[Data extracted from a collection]
+ + + + + + +
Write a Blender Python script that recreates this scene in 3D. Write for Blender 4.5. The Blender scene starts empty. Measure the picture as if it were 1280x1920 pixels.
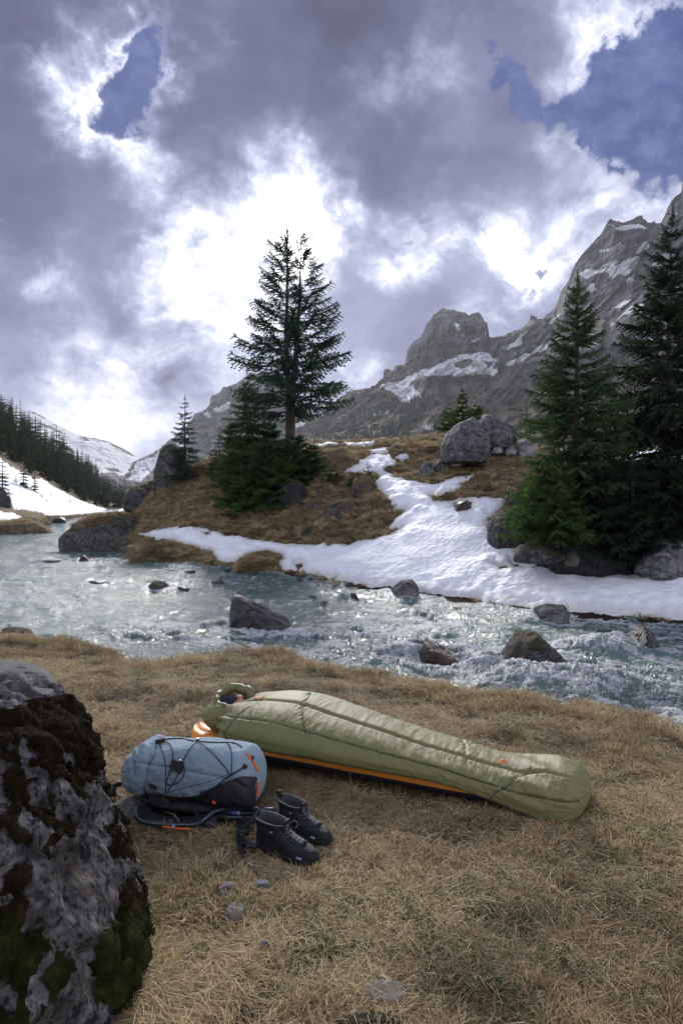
import bpy, bmesh, math, random
import numpy as np
from mathutils import Vector
from mathutils.bvhtree import BVHTree

SC = bpy.context.scene
COL = SC.collection
R = math.radians
CAMZ, F, HOR = 1.42, 1280.0, 940.0     # eye height, focal length and horizon line of the picture
WZ = -0.85                             # water level

# ------------------------------------------------------------------ node helper
class NB:
    def __init__(s, tree):
        s.t = tree
    def n(s, kind, **kw):
        nd = s.t.nodes.new(kind)
        for k, v in kw.items():
            setattr(nd, k, v)
        return nd
    def put(s, sock, v):
        if isinstance(v, bpy.types.NodeSocket):
            s.t.links.new(v, sock)
        elif v is not None:
            if isinstance(v, tuple) and len(v) == 3 and sock.type == 'RGBA':
                v = v + (1.0,)
            sock.default_value = v
    def coord(s, which='Object'):
        return s.n('ShaderNodeTexCoord').outputs[which]
    def noise(s, vec, scale, detail=4.0, rough=0.55, dist=0.0, out='Fac', ridged=False):
        nd = s.n('ShaderNodeTexNoise')
        if ridged:
            nd.noise_type = 'RIDGED_MULTIFRACTAL'
        s.put(nd.inputs['Vector'], vec); s.put(nd.inputs['Scale'], scale)
        s.put(nd.inputs['Detail'], detail); s.put(nd.inputs['Roughness'], rough)
        s.put(nd.inputs['Distortion'], dist)
        return nd.outputs[out]
    def voro(s, vec, scale, feature='F1', out='Distance', rnd=1.0):
        nd = s.n('ShaderNodeTexVoronoi', feature=feature)
        s.put(nd.inputs['Vector'], vec); s.put(nd.inputs['Scale'], scale); s.put(nd.inputs['Randomness'], rnd)
        return nd.outputs[out]
    def mapping(s, vec, scale=(1, 1, 1), rot=(0, 0, 0), loc=(0, 0, 0)):
        nd = s.n('ShaderNodeMapping')
        s.put(nd.inputs['Vector'], vec); s.put(nd.inputs['Scale'], scale)
        s.put(nd.inputs['Rotation'], rot); s.put(nd.inputs['Location'], loc)
        return nd.outputs[0]
    def ramp(s, fac, stops, interp='LINEAR'):
        nd = s.n('ShaderNodeValToRGB')
        cr = nd.color_ramp; cr.interpolation = interp
        while len(cr.elements) < len(stops):
            cr.elements.new(0.5)
        for e, (p, c) in zip(cr.elements, stops):
            e.position = p
            e.color = (c, c, c, 1) if isinstance(c, (int, float)) else tuple(c) + (1,)
        s.put(nd.inputs[0], fac)
        return nd.outputs[0]
    def mr(s, v, a, b, c=0.0, d=1.0, interp='LINEAR'):
        nd = s.n('ShaderNodeMapRange', interpolation_type=interp)
        nd.clamp = True
        for i, x in enumerate((v, a, b, c, d)):
            s.put(nd.inputs[i], x)
        return nd.outputs[0]
    def mix(s, f, a, b, blend='MIX'):
        nd = s.n('ShaderNodeMix', data_type='RGBA', blend_type=blend)
        s.put(nd.inputs[0], f); s.put(nd.inputs[6], a); s.put(nd.inputs[7], b)
        return nd.outputs[2]
    def math(s, op, a, b=None, c=None):
        nd = s.n('ShaderNodeMath', operation=op)
        s.put(nd.inputs[0], a); s.put(nd.inputs[1], b); s.put(nd.inputs[2], c)
        return nd.outputs[0]
    def vmath(s, op, a, b=None, out=0):
        nd = s.n('ShaderNodeVectorMath', operation=op)
        s.put(nd.inputs[0], a)
        if op == 'SCALE':
            s.put(nd.inputs['Scale'], b)
        else:
            s.put(nd.inputs[1], b)
        return nd.outputs[out]
    def attr(s, name, out='Fac'):
        return s.n('ShaderNodeAttribute', attribute_name=name).outputs[out]
    def normz(s):
        g = s.n('ShaderNodeNewGeometry'); sp = s.n('ShaderNodeSeparateXYZ')
        s.t.links.new(g.outputs['Normal'], sp.inputs[0])
        return sp.outputs[2]
    def bump(s, h, strength=0.5, dist=0.02, nrm=None):
        nd = s.n('ShaderNodeBump')
        s.put(nd.inputs['Height'], h); s.put(nd.inputs['Strength'], strength)
        s.put(nd.inputs['Distance'], dist); s.put(nd.inputs['Normal'], nrm)
        return nd.outputs[0]

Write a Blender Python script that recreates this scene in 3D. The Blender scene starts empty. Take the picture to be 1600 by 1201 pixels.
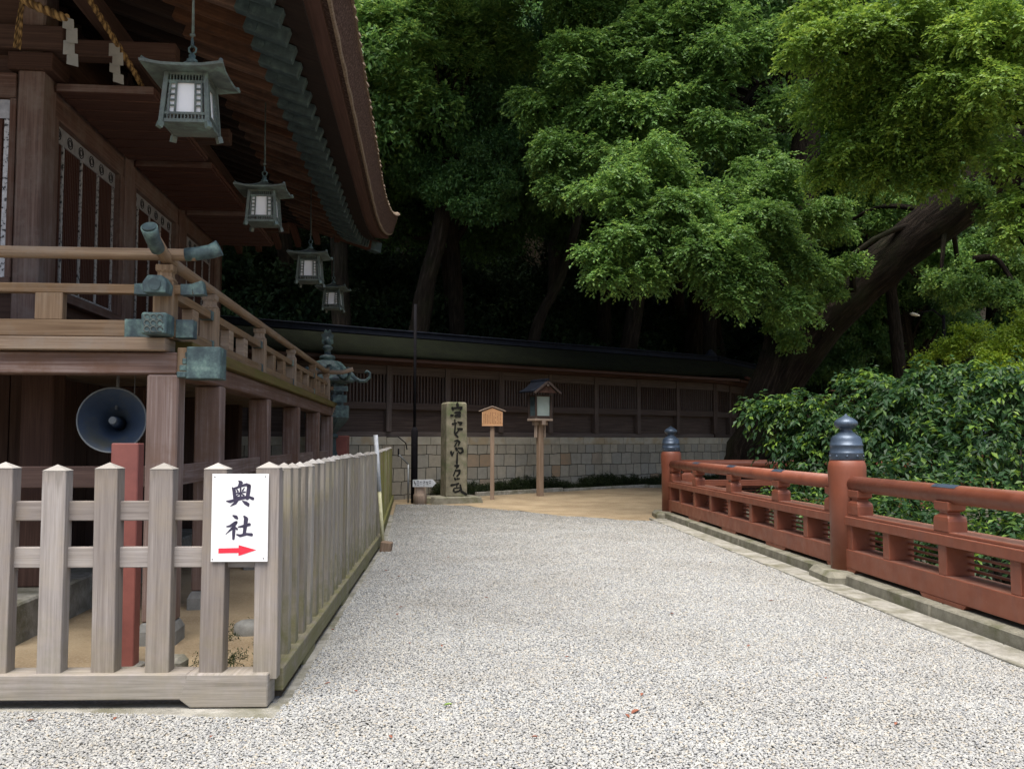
+ + + + + + +
The request
Reproduce all entries without any change, and omit the pictures.

Written response
Write a Blender Python script that recreates this scene in 3D. Write for Blender 4.5. The Blender scene starts empty. Measure the picture as if it were 1280x1920 pixels.
import bpy, bmesh, math, random
import numpy as np
from mathutils import Vector
from mathutils.bvhtree import BVHTree

SC = bpy.context.scene
COL = SC.collection
R = math.radians
CAMZ, F, HOR = 1.42, 1280.0, 940.0     # eye height, focal length and horizon line of the picture
WZ = -0.85                             # water level

# ------------------------------------------------------------------ node helper
class NB:
    def __init__(s, tree):
        s.t = tree
    def n(s, kind, **kw):
        nd = s.t.nodes.new(kind)
        for k, v in kw.items():
            setattr(nd, k, v)
        return nd
    def put(s, sock, v):
        if isinstance(v, bpy.types.NodeSocket):
            s.t.links.new(v, sock)
        elif v is not None:
            if isinstance(v, tuple) and len(v) == 3 and sock.type == 'RGBA':
                v = v + (1.0,)
            sock.default_value = v
    def coord(s, which='Object'):
        return s.n('ShaderNodeTexCoord').outputs[which]
    def noise(s, vec, scale, detail=4.0, rough=0.55, dist=0.0, out='Fac', ridged=False):
        nd = s.n('ShaderNodeTexNoise')
        if ridged:
            nd.noise_type = 'RIDGED_MULTIFRACTAL'
        s.put(nd.inputs['Vector'], vec); s.put(nd.inputs['Scale'], scale)
        s.put(nd.inputs['Detail'], detail); s.put(nd.inputs['Roughness'], rough)
        s.put(nd.inputs['Distortion'], dist)
        return nd.outputs[out]
    def voro(s, vec, scale, feature='F1', out='Distance', rnd=1.0):
        nd = s.n('ShaderNodeTexVoronoi', feature=feature)
        s.put(nd.inputs['Vector'], vec); s.put(nd.inputs['Scale'], scale); s.put(nd.inputs['Randomness'], rnd)
        return nd.outputs[out]
    def mapping(s, vec, scale=(1, 1, 1), rot=(0, 0, 0), loc=(0, 0, 0)):
        nd = s.n('ShaderNodeMapping')
        s.put(nd.inputs['Vector'], vec); s.put(nd.inputs['Scale'], scale)
        s.put(nd.inputs['Rotation'], rot); s.put(nd.inputs['Location'], loc)
        return nd.outputs[0]
    def ramp(s, fac, stops, interp='LINEAR'):
        nd = s.n('ShaderNodeValToRGB')
        cr = nd.color_ramp; cr.interpolation = interp
        while len(cr.elements) < len(stops):
            cr.elements.new(0.5)
        for e, (p, c) in zip(cr.elements, stops):
            e.position = p
            e.color = (c, c, c, 1) if isinstance(c, (int, float)) else tuple(c) + (1,)
        s.put(nd.inputs[0], fac)
        return nd.outputs[0]
    def mr(s, v, a, b, c=0.0, d=1.0, interp='LINEAR'):
        nd = s.n('ShaderNodeMapRange', interpolation_type=interp)
        nd.clamp = True
        for i, x in enumerate((v, a, b, c, d)):
            s.put(nd.inputs[i], x)
        return nd.outputs[0]
    def mix(s, f, a, b, blend='MIX'):
        nd = s.n('ShaderNodeMix', data_type='RGBA', blend_type=blend)
        s.put(nd.inputs[0], f); s.put(nd.inputs[6], a); s.put(nd.inputs[7], b)
        return nd.outputs[2]
    def math(s, op, a, b=None, c=None):
        nd = s.n('ShaderNodeMath', operation=op)
        s.put(nd.inputs[0], a); s.put(nd.inputs[1], b); s.put(nd.inputs[2], c)
        return nd.outputs[0]
    def vmath(s, op, a, b=None, out=0):
        nd = s.n('ShaderNodeVectorMath', operation=op)
        s.put(nd.inputs[0], a)
        if op == 'SCALE':
            s.put(nd.inputs['Scale'], b)
        else:
            s.put(nd.inputs[1], b)
        return nd.outputs[out]
    def attr(s, name, out='Fac'):
        return s.n('ShaderNodeAttribute', attribute_name=name).outputs[out]
    def normz(s):
        g = s.n('ShaderNodeNewGeometry'); sp = s.n('ShaderNodeSeparateXYZ')
        s.t.links.new(g.outputs['Normal'], sp.inputs[0])
        return sp.outputs[2]
    def bump(s, h, strength=0.5, dist=0.02, nrm=None):
        nd = s.n('ShaderNodeBump')
        s.put(nd.inputs['Height'], h); s.put(nd.inputs['Strength'], strength)
        s.put(nd.inputs['Distance'], dist); s.put(nd.inputs['Normal'], nrm)
        return nd.outputs[0]

Write a Blender Python script that recreates this scene in 3D. The Blender scene starts empty. Take the picture to be 1600 by 1201 pixels.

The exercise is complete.